Overview
Prodicle Passport is the authentication and access gateway for Netflix's production tools. It authenticates a user and routes them into the right applications and onboarding. Most importantly, it draws a hard line between the external production workforce (cast, crew, vendors) and Netflix's own employees, who sign in through entirely separate paths so production access never blurs into corporate identity.
I worked on Passport as an engineer through its second major version: backend, integrations, and performance work that the rest of the suite depended on.
The problem
A production is a temporary organization. It spins up fast, pulls together a large, transient workforce of people who don't work for Netflix, runs for a season, and winds down. Each of those people needs secure, scoped access to sensitive tools, but they can't be treated as corporate employees or share an internal single-sign-on built for staff. So the suite needed its own identity layer, and that layer had to be both secure and fast.
What I built
The headline effort during my time was launching Passport v2 and making the application dramatically faster:
- New backend APIs to support new front-end functionality, plus integrations connecting to Netflix endpoints to pull down fresh data.

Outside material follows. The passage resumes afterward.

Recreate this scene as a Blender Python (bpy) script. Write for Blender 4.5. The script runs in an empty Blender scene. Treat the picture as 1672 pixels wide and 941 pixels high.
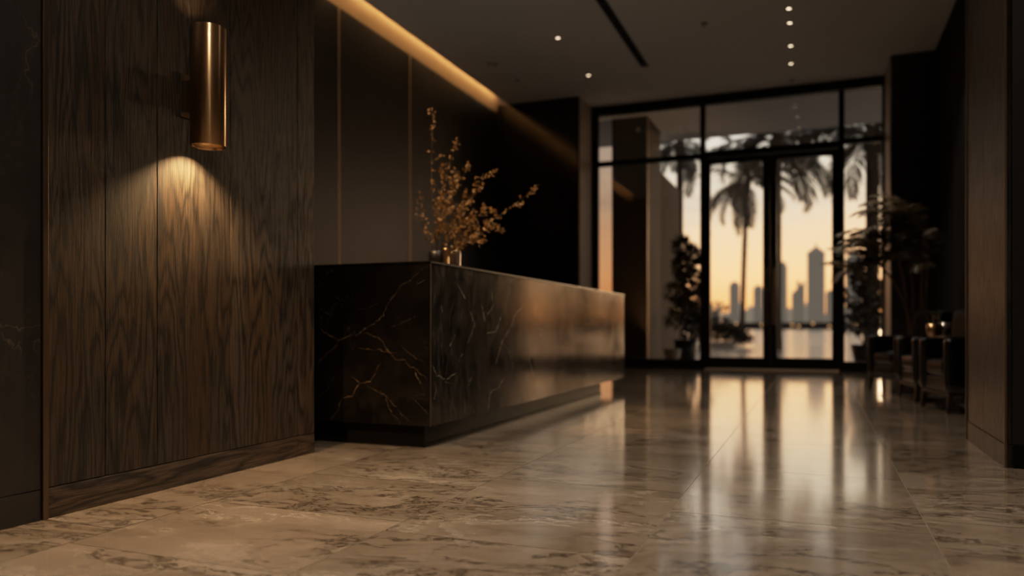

- A major performance overhaul. Navigating to the site had sometimes taken 15 to 20 seconds; I brought that down to under 1 to 2 seconds.
- Async processing. I installed and wired up the shared prodicle_core library and Sidekiq, moving work to asynchronous calls.
- Test coverage and cleanup. I raised coverage across the app, refactored poorly-written code, and cleared out bugs surfaced by support.
Underneath, Passport's job is the trust boundary for the whole toolkit: federated, OAuth-based sign-in that keeps external production users cleanly separated from Netflix staff and routes them into the tools and onboarding they need.
Why it mattered
Passport is invisible when it works, which is exactly the point. It's the trust boundary for the entire production toolkit, and the first thing every production worker touches each day. Making it both secure and genuinely fast meant thousands of production workers could get to their tools in seconds instead of staring at a 20-second login.